Die Hauptkaverne von Nant de Drance, die Maschinenkaverne, besitzt ein Aushubvolumen von 270 000 m3, ist 52 m hoch, 32 m breit und 200 m lang, und liegt 600 Meter unter der Erde. Damit ist sie eine der grössten in der Welt.

Die turbinierte Wassermenge beträgt 360 m3 pro Sekunde, also in etwa die Durchflussmenge der Rhône bei Genf im Sommer. Der Damm des oberen Reservoirs musste um 21,5 Meter erhöht werden, um 25 Millionen m3 Wasser zu stauen. Dies entspricht einer Energiespeicherkapazität von 20 Gigawattstunden (GWh) (oder: 20 Millionen kWh), was der Menge entspricht, die 400.000 Elektroautos in ihren Batterien speichern würden. Das Kraftwerk wird 900.000 Haushalte mit Strom versorgen.

Eine gigantische Batterie

Nant de Drance wurde so konzipiert, dass es die mit der unregelmässigen Produktion erneuerbarer Energien wie Windkraft und Photovoltaik verbundenen Schwankungen auszugleichen kann. Eine solche Flexibilität ist notwendig, um jederzeit ein Gleichgewicht zwischen Stromerzeugung und Stromverbrauch aufrechtzuerhalten. Nant de Drance fungiert als gigantische Batterie, die auch kurzfristig überschüssigen Strom aus dem Netz speichert oder notwendige Energie produziert, wenn die Nachfrage höher ist als die Produktion.

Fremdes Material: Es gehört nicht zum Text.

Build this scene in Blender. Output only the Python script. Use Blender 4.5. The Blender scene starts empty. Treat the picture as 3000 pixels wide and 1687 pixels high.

Ausgleich der Umweltauswirkungen einer Baustelle in grosser Höhe

Um die Umweltauswirkungen der Bauarbeiten für das Kraftwerk und die Höchstspannungsleitung, die das Kraftwerk mit dem Stromnetz verbindet, zu kompensieren, sollen 14 Projekte mit Gesamtkosten von 22 Millionen Franken durchgeführt werden. Die meisten Massnahmen zielen darauf ab, lokal spezifische Biotope, insbesondere Feuchtgebiete, wiederherzustellen. Dadurch sollen diese Orte von Tier- und Pflanzenarten wiederbesiedelt werden, die in der Schweiz selten vorkommen oder vom Aussterben bedroht sind.